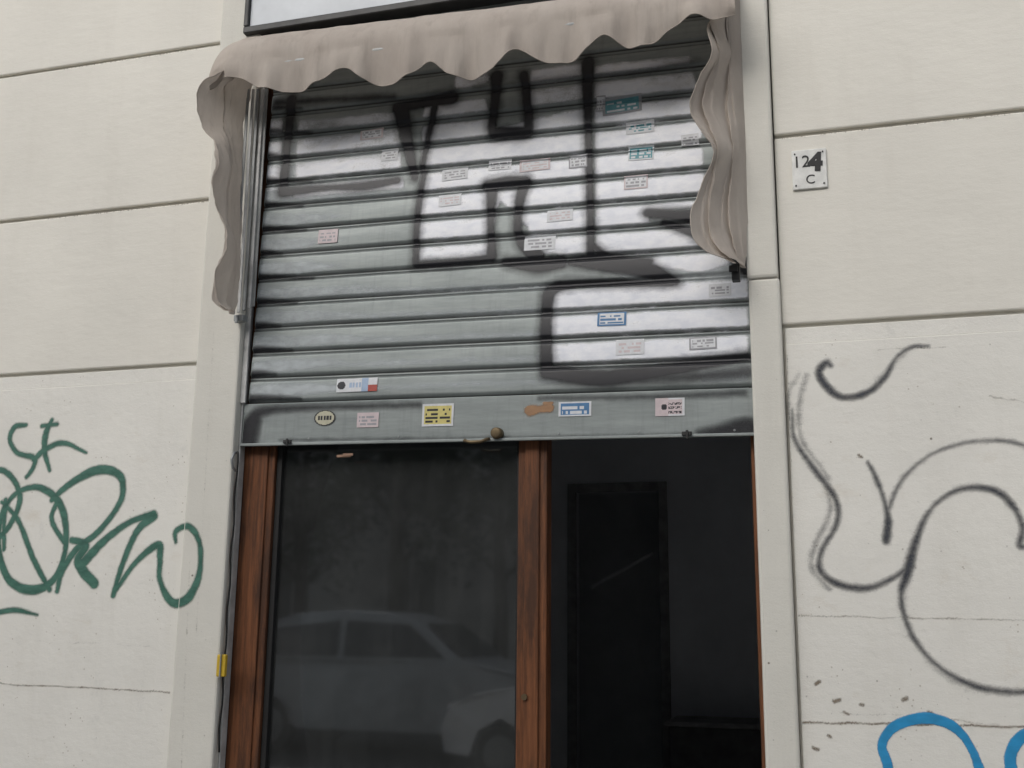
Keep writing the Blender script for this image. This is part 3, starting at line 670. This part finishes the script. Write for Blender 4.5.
def car(x, y, mat, label, s=1., flip=1):
    t = thing('parked_car', label, 'car', (x, y, -.14), 'cars parked along the street'); t.scale = (s*flip, s, s*1.06)
    out = [(-2.08,.3),(-2.15,.6),(-2.05,.95),(-1.85,1.05),(-1.62,1.38),(-1.2,1.52),(-.5,1.57),(.1,1.54),(.5,1.43),(1.05,1.03),(1.65,.93),(2.0,.78),(2.12,.55),(2.06,.3),(1.72,.28),(1.62,.55),(1.35,.68),(1.08,.55),(.98,.28),(-.98,.28),(-1.08,.55),(-1.35,.68),(-1.62,.55),(-1.72,.28)]
    hw = lambda x_, z: (.86 if z < 1.0 else .86-.24*(z-1.0)/.57)*(1 if abs(x_) < 1.7 else 1-.2*((abs(x_)-1.7)/.45)**2)
    bm = bmesh.new(); rings = []
    for kk in (-1,-.8,0,.8,1):
        up = .0 if abs(kk) == 1 else .012
        rings.append([bm.verts.new((a, hw(a,b2)*kk, b2+(up if b2 > .7 else 0))) for a, b2 in out])
    n_ = len(out)
    for A, B in zip(rings, rings[1:]):
        for i in range(n_): bm.faces.new((A[i],A[(i+1)%n_],B[(i+1)%n_],B[i]))
    bm.faces.new(rings[0]); bm.faces.new(rings[-1][::-1]); bmesh.ops.triangulate(bm, faces=[f_ for f_ in bm.faces if len(f_.verts) > 4])
    bmesh.ops.recalc_face_normals(bm, faces=bm.faces[:]); me = bpy.data.meshes.new('m'); bm.to_mesh(me); bm.free()
    link('body', me, mat, t, bevel=.03)
    for sgn in (-1,1):
        for pg in ([(-1.6,1.07),(-1.42,1.36),(-.55,1.46),(-.5,1.07)],[(-.42,1.07),(-.46,1.46),(.35,1.42),(.85,1.07)]):
            me = bpy.data.meshes.new('m'); me.from_pydata([(a, sgn*(hw(a,b2)+.012), b2) for a, b2 in pg], [], [(0,1,2,3)]); link('side_window', me, M['car_glass'], t)
        for wx in (-1.35,1.35):
            w = link('wheel', tube([(wx,sgn*.66,.31),(wx,sgn*.68,.31),(wx,sgn*.84,.31),(wx,sgn*.86,.31)], [.28,.31,.31,.28], 24), M['black_rubber'], t)
            link('rim', tube([(wx,sgn*.861,.31),(wx,sgn*.868,.31)], [.2,.17], 12), M['grey_metal'], w)
        link('headlight', tube([(1.88,sgn*.58,.74),(2.04,sgn*.56,.70),(2.09,sgn*.55,.68)], [.10,.10,.05], 12), M['lamp'], t)
    me = bpy.data.meshes.new('m'); me.from_pydata([(.53,-.62,1.44),(.53,.62,1.44),(1.02,.78,1.08),(1.02,-.78,1.08)], [], [(0,1,2,3)]); ws = link('windscreen', me, M['car_glass'], t); ws.location.x = .014
    me = bpy.data.meshes.new('m'); me.from_pydata([(-1.63,-.62,1.38),(-1.63,.62,1.38),(-1.86,.78,1.08),(-1.86,-.78,1.08)], [], [(0,1,2,3)]); ws = link('rear_window', me, M['car_glass'], t); ws.location.x = -.014
    link('grille', boxes([(2.10,2.13,-.4,.4,.42,.58)]), M['black_rubber'], t)
car(mirX(405,-9.6), -9.6, M['car_silver'], 'silver car mirrored across the width of the shop glass', 1.12)
car(mirX(632,-7.6), -7.6, M['car_white'], 'white car whose front corner is mirrored beside the central post', .96, -1)
# ---------------------------------------------------------------- light
w = bpy.data.worlds.new('World'); sc.world = w; w.use_nodes = True; N = w.node_tree.nodes; L = w.node_tree.links
EL = 34
sk = N.new('ShaderNodeTexSky'); sk.sky_type = 'NISHITA'; sk.sun_disc = False; sk.sun_elevation = math.radians(EL); sk.sun_rotation = math.radians(200); sk.dust_density = 3; sk.air_density = 1.2
hs = N.new('ShaderNodeHueSaturation'); hs.inputs['Saturation'].default_value = .4
L.new(sk.outputs[0], hs.inputs['Color']); L.new(hs.outputs[0], N['Background'].inputs[0]); N['Background'].inputs[1].default_value = .15
sd = bpy.data.lights.new('sun', 'SUN'); sd.energy = 1.45; sd.angle = math.radians(45); sd.color = (1,.98,.96)
so = bpy.data.objects.new('sun', sd); col.objects.link(so)
az = math.radians(200); el = math.radians(EL)
dirv = Vector((math.sin(az)*math.cos(el), math.cos(az)*math.cos(el), math.sin(el)))
so.rotation_euler = (-dirv).to_track_quat('-Z', 'Y').to_euler()
sc.view_settings.view_transform = 'Standard'
# ---------------------------------------------------------------- camera
cd = bpy.data.cameras.new('camera'); cd.sensor_width = 36; cd.lens = f/1024*36; cd.clip_end = 1000; cd.clip_start = .05
co = bpy.data.objects.new('camera', cd); col.objects.link(co)
co.matrix_world = Matrix(((X[0],-X[1],-X[2],CAM[0]),(Y[0],-Y[1],-Y[2],CAM[1]),(Z[0],-Z[1],-Z[2],CAM[2]),(0,0,0,1)))
sc.camera = co
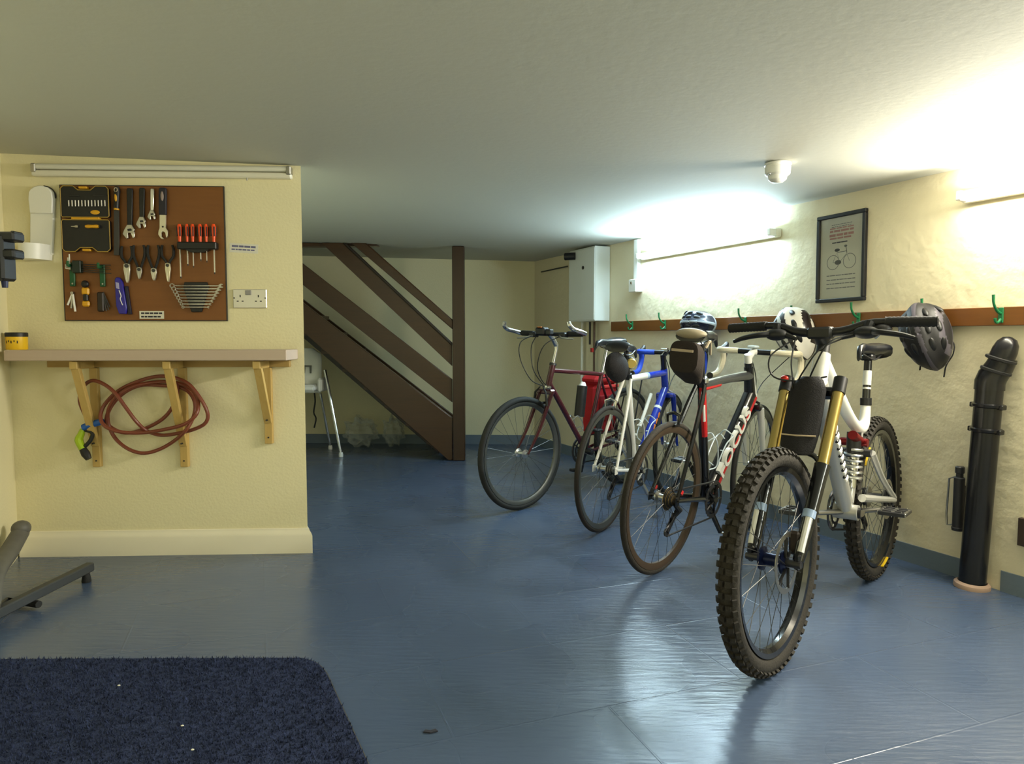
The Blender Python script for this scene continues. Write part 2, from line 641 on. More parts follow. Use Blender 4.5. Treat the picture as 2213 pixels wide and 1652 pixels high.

+-------+

**Exercise details**
Identify the lines that contain the string "script", and copy every one of them.

**Written reply**
Keep writing the Blender script for this image. This is part 3, starting at line 670. This part finishes the script. Write for Blender 4.5.
The Blender Python script for this scene continues. Write part 2, from line 641 on. More parts follow. Use Blender 4.5. Treat the picture as 2213 pixels wide and 1652 pixels high.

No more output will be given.